Coppers on the Beat

Let me clarify my position from the start. I honestly believe that cuts to the police service both in the number of officers and civilian support staff will in the fullness of time have a serious financial, social and political impact upon this country. I do however get annoyed when I hear politicians and others when they waffle on about putting officers back on the beat. If the number of uniform police officers doubled overnight I would argue that there still wouldn’t be enough to put them onto beats, but I would argue louder that this is not a productive use of officers. We would all love to see a Constable patrolling our estates and keeping order, but it’s a pipe dream. Night time in busy town centres requires officers to patrol in sufficient numbers to deal with rowdy drunks, those that want to fight or generally misbehave. Insufficient numbers is a risk to the safety of the officers and makes them ineffective. If you could remove the need for officers to patrol busy town centres or other events such as policing football games, demonstrations or marches you might, just might be able to put ‘bobbies back on the beat’, but is that really what we want?

If an area has no or very low crime then there is no point putting coppers on the ground. They might reassure residents that everything is nice and safe, but do we really want to pay coppers just to reassure us. The reality is that coppers get posted to an area where there is crime or social issues requiring their attendance and the idea of a copper walking around a busy patch without a care in the world just doesn’t happen. The reality is that coppers are more likely to be dispatched to deal with an incident than walking around looking for anything untoward. As eggs are eggs before the first incident has been dealt with the control room will have several other incidents all lined up for the next available officer to attend.
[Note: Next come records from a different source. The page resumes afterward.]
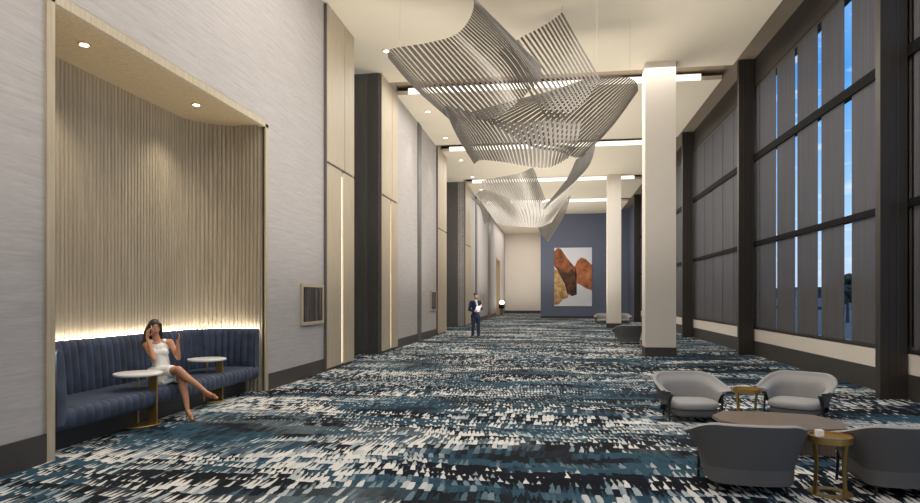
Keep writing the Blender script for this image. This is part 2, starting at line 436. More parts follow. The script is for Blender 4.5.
# white columns
for (x0, x1, y, lab) in ((2.44, 3.25, 17.75, 'large square white column with dark base near the middle of the hall'), (2.72, 3.43, 33.7, 'farther slimmer-looking white column in front of the blue end wall')):
    c = thing('square_column', lab, 'column', ((x0 + x1) / 2, y, 0), 0, 'white columns'); w = (x1 - x0) / 2
    link('shaft', B(-w, w, 0, .62, .25, ZC, .01), M['white'], c)
    link('base', B(-w - .01, w + .01, -.01, .63, 0, .25), M['plinth'], c)

# ------------------------------------------------------------------ downlights
dl = ['first of the row, left of the large sculpture', 'second of the row, before the second light bar', 'third of the row', 'fourth of the row', 'fifth of the row', 'last of the row, near the far slatted sculpture']
for i, y in enumerate([15.9, 21.3, 24.9, 29.1, 33.2, 37.2]):
    d = thing('ceiling_downlight', 'small round recessed ceiling downlight, %s' % ['nearest the camera', 'second from the camera', 'third from the camera', 'fourth from the camera', 'fifth from the camera', 'sixth and farthest'][i], 'light', (-4.3, y, ZC), 0, 'ceiling downlights along the left wall')
    bm = NB(); cyl(bm, 0, 0, -.02, .0, .12, n=24); link('trim_ring', bm, M['white'], d, True, 40)
    bm = NB(); cyl(bm, 0, 0, -.026, -.02, .08, n=24); link('lamp', bm, M['spot_led'], d)
for i, (x, y, lab) in enumerate(((-5.44, 6.66, 'round downlight in the wooden alcove soffit, the one nearer the camera'), (-5.44, 9.0, 'round downlight in the wooden alcove soffit, the one farther back'))):
    d = thing('soffit_downlight', lab, 'light', (x, y, AZ), 0, 'alcove downlights')
    bm = NB(); cyl(bm, 0, 0, -.012, .0, .07, n=24); link('trim_ring', bm, M['brass'], d, True, 40)
    bm = NB(); cyl(bm, 0, 0, -.018, -.012, .05, n=24); link('lamp', bm, M['spot_led'], d)

# ------------------------------------------------------------------ banquette
bq = thing('banquette', 'long navy channel-tufted banquette curving round the fluted wooden alcove', 'sofa', (0, 0, 0))
SXF = -4.97
pin = upath(XL - .04, AXB + .10, AY0 + .10, AY1 - .10, .66, .013)
ni = inward(pin)
dist = [0.]
for a, b in zip(pin, pin[1:]): dist.append(dist[-1] + math.hypot(a[0] - b[0], a[1] - b[1]))
def bumpf(s, w=.125): return abs(math.sin(PI * s / w)) ** .45
zz = [(.30, .10), (.45, .17), (.60, .165), (.80, .15), (.98, .13), (1.06, .11), (1.085, .075), (1.085, .02), (1.05, .0), (.30, .0)]
rows = []
for k, (z, th) in enumerate(zz):
    row = []
    for (x, y), n, s in zip(pin, ni, dist):
        o_ = th + (.035 * (bumpf(s) - 1) if 0 < k < 7 else 0)
        row.append((x + n.x * o_, y + n.y * o_, z + (.012 * (bumpf(s) - 1) if 5 <= k <= 7 else 0)))
    rows.append(row)
bm = NB(); vs = surf(bm, rows, close_u=True)
for j in (0, -1): bm.faces.new([r[j] for r in vs])
link('backrest', bm, M['navy'], bq, True, 60)
# seat with channels running front to back
seat_rows = []
ys = [AY0 + .12 + i * .0125 for i in range(int((AY1 - AY0 - .24) / .0125) + 1)]
def seat_front(y):
    a = min(1, max(0, (y - (AY0 + .05)) / .5)); return SXF - .05 * (1 - a)
def seat_back(y):
    return -5.92
pf = [(-.04, .24), (.0, .27), (.012, .36), (.0, .43), (-.05, .455), (-.35, .455), (-.62, .445), (-.85, .44)]
for k, (dx, z) in enumerate(pf):
    row = []
    for i, y in enumerate(ys):
        f = seat_front(y); b_ = bumpf(y - AY0, .125)
        e = .018 * (b_ - 1) if 2 <= k else 0
        row.append((f + dx + (e if k in (2, 3) else 0), y, z + (e if k >= 3 else 0)))
    seat_rows.append(row)
seat_rows.append([(SXF - .85, y, .24) for y in ys])
bm = NB(); vs = surf(bm, seat_rows, close_u=True)
for j in (0, -1): bm.faces.new([r[j] for r in vs])
link('seat', bm, M['navy'], bq, True, 60)
bm = NB(); box(bm, -5.95, -5.22, AY0 + .12, AY1 - .12, 0, .25); link('plinth', bm, M['plinth'], bq)
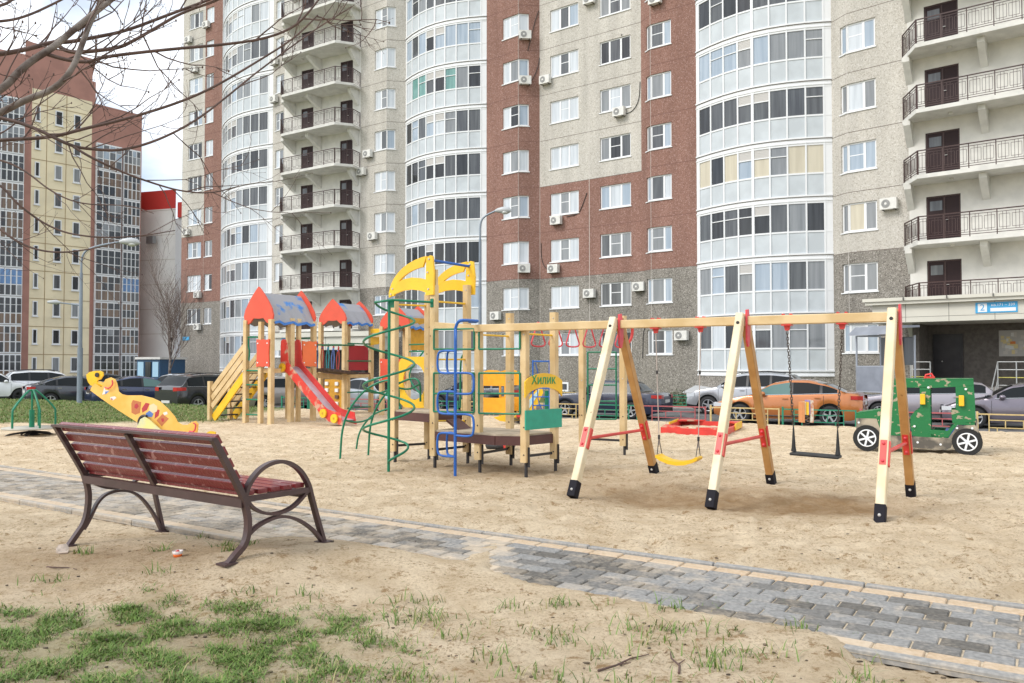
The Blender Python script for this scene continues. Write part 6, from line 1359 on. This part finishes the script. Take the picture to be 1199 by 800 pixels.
for o, end in ((pl_, 0), (pr, 1)):
    o = Vector((o.x, o.y, 0)); fo = -.13; fy = FD + .12
    zr_ = zg(o + BY * fo) - .01; zf_ = zg(o + BY * fy) - .01
    mb = MB(); flat(mb, [(-.24, SZ + .40), (-.02, SZ + .02), (0.0, SZ - .04), (.035, SZ - .18), (.01, (SZ - .2) * .5 + zr_ * .5), (-.06, SZ * .16 + zr_ * .8), (fo, zr_)], o, .045, .035); lg = part(mb, 'rear_leg', bn)
    mb = MB(); mb.bx(bpt(o, fo, zr_ + .012), (.10, .10, .012), FRM, X=BX, Y=BY); part(mb, 'foot_plate', lg)
    mb = MB(); flat(mb, [(0, SZ + .0), (.03, SZ + .09), (.14, SZ + .19), (.30, SZ + .215), (.44, SZ + .15), (.53, SZ + .03), (FD, SZ - .08), (fy, zf_)], o, .045, .026); lg2 = part(mb, 'armrest_and_front_leg', bn)
    mb = MB(); mb.bx(bpt(o, fy, zf_ + .012), (.10, .10, .012), FRM, X=BX, Y=BY); part(mb, 'foot_plate', lg2)
    mb = MB(); flat(mb, [(.0, SZ + .0), (.05, SZ - .08), (.16, SZ - .14), (.28, SZ - .155), (.42, SZ - .12), (.55, SZ - .0)], o, .04, .02); flat(mb, [(-.01, zr_ + .12), (.03, zr_ + .18), (.12, SZ - .20), (.28, SZ - .165), (.44, SZ - .215), (.58, (SZ - .2) * .5 + zf_ * .5), (fy - .02, zf_ + .02)], o, .04, .02); flat(mb, [(0, SZ - .02), (.55, SZ - .02)], o, .04, .035); part(mb, 'side_brace', bn)
# middle upright of the back, rails
md = (pl_ + pr) / 2
mb = MB(); flat(mb, [(-.235, SZ + .385), (-.02, SZ + .0)], Vector((md.x, md.y, 0)), .045, .03); part(mb, 'back_support', bn)
tb_ = lambda t: Vector((pl_.x, pl_.y, 0)) + BX * (BL * t)
mb = MB(); mb.bar(bpt(tb_(-.01), -.245, SZ + .40), bpt(tb_(1.01), -.245, SZ + .40), .04, .018, FRM, up=Z); mb.bar(bpt(tb_(0), .0, SZ - .045), bpt(tb_(1), .0, SZ - .045), .05, .06, FRM); mb.bar(bpt(tb_(0), .5, SZ - .045), bpt(tb_(1), .5, SZ - .045), .04, .05, FRM); part(mb, 'frame_rail', bn)
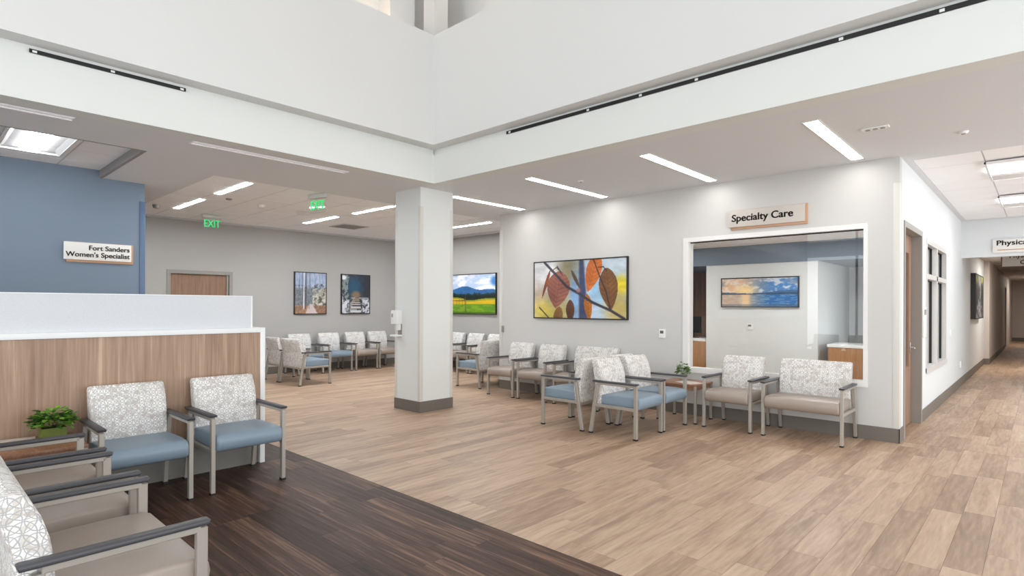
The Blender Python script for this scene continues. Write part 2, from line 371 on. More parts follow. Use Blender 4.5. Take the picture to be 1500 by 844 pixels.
# ------------------------------------------------------------------ beams and shaft
SX, SY = -5.92, 4.83; SB, ST = 3.64, 5.09
struct('trim_1', boxes('trim_1', [(BX-.2, BX, -5.7, BY, CZ-.001, 3.57), (BX-.2, BX-.02, -5.7, BY, 3.57, SB+.05)], M_BEAM))
struct('trim_2', boxes('trim_2', [(BX-.2, 3.4, BY, BY+.2, CZ-.0015, 3.57), (BX-.2, 3.4, BY+.02, BY+.2, 3.57, SB+.05)], M_BEAM))
struct('wall_shaft_left', boxes('wall_shaft_left', [(SX-.6, SX, -5.7, SY, SB, ST)], M_SHAFT))
struct('wall_shaft_back', boxes('wall_shaft_back', [(SX-.6, 3.4, SY, SY+.6, SB, ST)], M_SHAFT))
struct('wall_clerestory', boxes('wall_clerestory', [(SX-.75, SX-.6, -5.7, SY+.75, ST, 6.6), (SX-.6, 3.4, SY+.6, SY+.75, ST, 6.6),
        (SX-.22, SX-.002, SY+.002, SY+.24, ST, 6.6), (SX-.6, SX-.35, SY-.45, SY-.05, ST, 6.6)], M_SHAFT))
struct('ceiling.003', boxes('ceiling.003', [(SX-.75, 3.4, -5.7, SY+.75, 6.6, 6.7)], M_SHAFT))
area('cove_lamp_left', (SX-.35, 1.5, ST+.1), (math.pi, 0, 0), .06, 6.0, 14, (1, .72, .48))
area('cove_lamp_back', (-2.5, SY+.4, ST+.1), (math.pi, 0, 0), 5.6, .06, 14, (1, .72, .48))
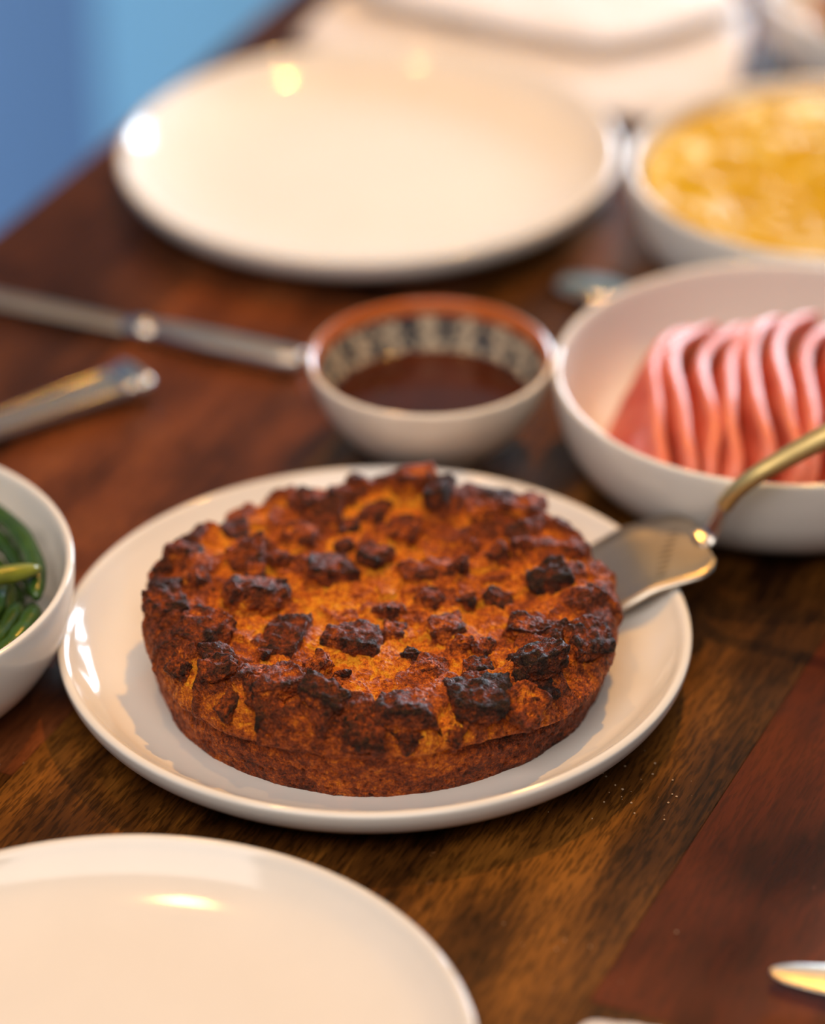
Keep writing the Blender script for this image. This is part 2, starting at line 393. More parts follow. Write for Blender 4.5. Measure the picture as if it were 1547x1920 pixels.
# ------------------------------------------------------------------ plates
plate_prof = smooth_profile([(0, 0.0058), (0.03, 0.0058), (0.066, 0.0061), (0.088, 0.0070), (0.103, 0.0091), (0.117, 0.0135), (0.1255, 0.0195), (0.1292, 0.0232), (0.1312, 0.0243),
                             (0.1332, 0.0234), (0.1335, 0.0215), (0.1326, 0.0178), (0.1300, 0.0135), (0.1240, 0.0088), (0.1130, 0.0046), (0.1010, 0.0024), (0.0960, 0.0014), (0.0950, 0.0002), (0.0915, 0.0002), (0.0905, 0.0014), (0.05, 0.0016), (0, 0.0016)], 4)
p0 = lathe('dinner_plate', plate_prof, M['ceramic'], n=192); p0.location = (0, 0, TZ)
tag(p0, 'cream white round plate holding the baked bread pudding cake', 'plate')
p1 = p0.copy(); COL.objects.link(p1); p1.location = (-0.0033, 0.4667, TZ); tag(p1, 'empty white plate at the back, beside the folded napkin', 'plate')
p2 = p0.copy(); COL.objects.link(p2); p2.location = (-0.0957, -0.2748, TZ); tag(p2, 'empty cream plate in the foreground at the lower left, partly out of frame', 'plate')

# ------------------------------------------------------------------ serving bowls
bowl_prof = smooth_profile([(0, 0.0065), (0.05, 0.0065), (0.075, 0.008), (0.088, 0.0150), (0.0955, 0.0270), (0.0995, 0.0420), (0.1015, 0.0545), (0.1028, 0.0577), (0.1045, 0.0580),
                            (0.1055, 0.0565), (0.1054, 0.0500), (0.1040, 0.0385), (0.1005, 0.0250), (0.0935, 0.0130), (0.0840, 0.0055), (0.0760, 0.0028), (0.0745, 0.0002), (0.0715, 0.0002), (0.0700, 0.0022), (0.03, 0.0024), (0, 0.0024)], 4)
bowl_prof = [(r, z * 0.914) for r, z in bowl_prof]
HAM = (0.1876, 0.1668); MASH = (0.2345, 0.3775); BEAN = (-0.2315, 0.0085); GLASS = (0.3140, 0.6060)
b0 = lathe('serving_bowl', bowl_prof, M['ceramic'], n=160); b0.location = (*HAM, TZ); tag(b0, 'deep white serving bowl filled with ham slices', 'bowl')
b1 = b0.copy(); COL.objects.link(b1); b1.location = (*MASH, TZ); tag(b1, 'white serving bowl filled with yellow mash', 'bowl')
b2 = b0.copy(); COL.objects.link(b2); b2.location = (*BEAN, TZ); tag(b2, 'white serving bowl of green beans at the left edge', 'bowl')
gprof = [(r * 0.90, z * 0.98) for r, z in bowl_prof]
b3 = lathe('serving_bowl', gprof, M['ceramic'], n=128); b3.location = (*GLASS, TZ); tag(b3, 'shiny white bowl of browned pieces in the top right corner', 'bowl')

# ------------------------------------------------------------------ gravy bowl
SAU = (0.0262, 0.1893)
sb = empty('sauce_bowl', (*SAU, TZ)); tag(sb, 'small cream bowl with terracotta rim and painted band, holding brown gravy', 'bowl')
outer = smooth_profile([(0, 0.0042), (0.0545, 0.0496)], 1)
ext = smooth_profile([(0.0555, 0.0500), (0.0569, 0.0490), (0.0568, 0.0465), (0.0545, 0.0370), (0.0490, 0.0245), (0.0400, 0.0125), (0.0305, 0.0062), (0.0275, 0.0045), (0.0268, 0.0003), (0.0245, 0.0003), (0.0235, 0.0030), (0.012, 0.0032), (0, 0.0032)], 5)
inn = smooth_profile([(0, 0.0065), (0.020, 0.0072), (0.034, 0.0130), (0.0440, 0.0240), (0.0495, 0.0345), (0.0525, 0.0435), (0.0540, 0.0485), (0.0555, 0.0500)], 6)
def revolve_open(name, prof, mat, parent, n=128):
    V = []; F = []
    for r, z in prof:
        for k in range(n):
            a = 2 * math.pi * k / n; V.append((r * math.cos(a), r * math.sin(a), z))
    for i in range(len(prof) - 1):
        for k in range(n):
            a = i * n + k; b = i * n + (k + 1) % n; F.append((a, b, b + n, a + n))
    o = mk(name, V, F, mat, parent)
    return o
eo = revolve_open('outer_wall', ext, M['sauce_ext'], sb)
io = revolve_open('painted_lining', inn, M['deco'], sb); tag(io, 'terracotta rim and dark petals on cream')
sa = lathe('gravy', smooth_profile([(0, 0.0265), (0.030, 0.0265), (0.0425, 0.0266), (0.0452, 0.0270), (0.0450, 0.0262), (0.036, 0.0150), (0.02, 0.0090), (0, 0.0080)], 4), M['sauce'])
sa.location = (*SAU, TZ); tag(sa, 'dark brown gravy in the small painted bowl', 'sauce')

# ------------------------------------------------------------------ bread pudding cake
PX, PY, PZ = 0.002, -0.004, 0.0062
cake = empty('bread_pudding_cake', (PX, PY, TZ + PZ))
tag(cake, 'round dark-baked bread pudding cake with charred bread cubes on the centre plate', 'cake')
CH = [(-82.3,31.3,46.0,15.9,0.6),(-92.0,21.0,46.0,6.8,0.8),(-61.7,50.0,46.0,11.5,0.8),(-57.3,28.0,46.0,18.1,0.55),(-31.1,70.6,46.0,10.4,0.8),(-16.1,77.3,46.0,11.6,0.6),(-1.2,66.6,46.0,13.9,0.7),(26.9,72.0,46.0,16.2,0.95),(15.8,84.0,46.0,18.7,0.5),(62.5,63.9,46.0,18.5,0.55),(45.4,60.0,46.0,11.5,0.5),(-21.5,21.5,46.0,21.4,0.65),(-2.5,29.4,46.0,13.6,0.75),(-76.2,9.7,46.0,9.0,0.6),(-50.6,-0.1,46.0,23.4,0.6),(-41.3,4.5,46.0,6.7,0.9),(23.2,20.2,46.0,23.7,0.45),(34.6,17.3,46.0,7.2,0.85),(72.2,7.9,46.0,16.8,0.92),(50.2,-3.4,46.0,12.2,0.8),(40.9,36.2,46.0,6.1,0.7),(60.1,32.6,46.0,7.9,0.6),(82.7,32.0,46.0,11.3,0.6),(-88.2,-10.1,45.5,18.8,0.7),(-71.1,-30.6,46.0,25.2,0.6),(-38.5,-31.9,46.0,24.0,0.7),(-8.8,-34.3,46.0,27.3,0.65),(3.5,-11.1,46.0,13.3,0.6),(22.2,-1.0,46.0,12.2,0.65),(27.4,-25.4,46.0,18.6,0.5),(6.5,-26.8,46.0,11.0,0.5),(61.4,-31.2,46.0,17.1,0.65),(86.1,-36.0,44.0,19.6,0.8),(64.6,-55.1,46.0,21.6,0.85),(62.1,-66.6,45.0,16.1,0.95),(39.8,-57.1,46.0,10.8,0.7),(39.3,-78.8,45.5,23.0,0.85),(17.2,-56.5,46.0,12.9,0.5),(-43.2,-68.9,46.0,27.8,0.55),(-65.6,-60.0,45.5,12.9,0.75),(-22.1,-81.9,46.0,16.5,0.8),(9.3,-87.2,45.5,24.3,0.7),(-5.2,-95.5,41.0,16.9,0.7),(12.9,-96.8,38.5,12.6,0.7),(30.5,-93.0,37.0,11.6,0.6),(-15.1,-59.4,46.0,6.9,0.7),(57.4,-77.6,41.0,19.2,0.4),(-80.2,-49.3,43.0,13.0,0.75),(-59.9,-74.8,41.0,10.7,0.7),(86.6,-4.9,46.0,12.2,0.7),(89.3,-41.2,33.0,15.3,0.6),(-34.3,44.9,46.0,13.7,0.5),(11.4,50.0,46.0,13.7,0.5),(34.8,-39.5,46.0,8.7,0.55),(-23.8,-53.4,46.0,9.7,0.5),(49.7,27.4,46.0,9.0,0.6)]
prof = smooth_profile([(0, 0.0345), (0.03, 0.0345), (0.055, 0.0360), (0.075, 0.0385), (0.0855, 0.0388), (0.0925, 0.0365), (0.0970, 0.0320), (0.0990, 0.0265), (0.0985, 0.0215), (0.0968, 0.0160), (0.0955, 0.0080), (0.0945, 0.0020), (0.0925, 0.0002)], 40)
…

Many officers spend their entire duty responding to calls for police to attend and if they are lucky enough to have a quite day they will be looking for offenders and using stop and search powers when appropriate.

Every incident that an officer deals with needs to be recorded and a crime arrest will see bundles and bundles of documents requiring completion and as such officers spend a large part of their day putting pen to paper.

There are many inside duties within a police station particularly if an officer is engaged on a major enquiry requiring lots of research which will impact on the number of officers on patrol.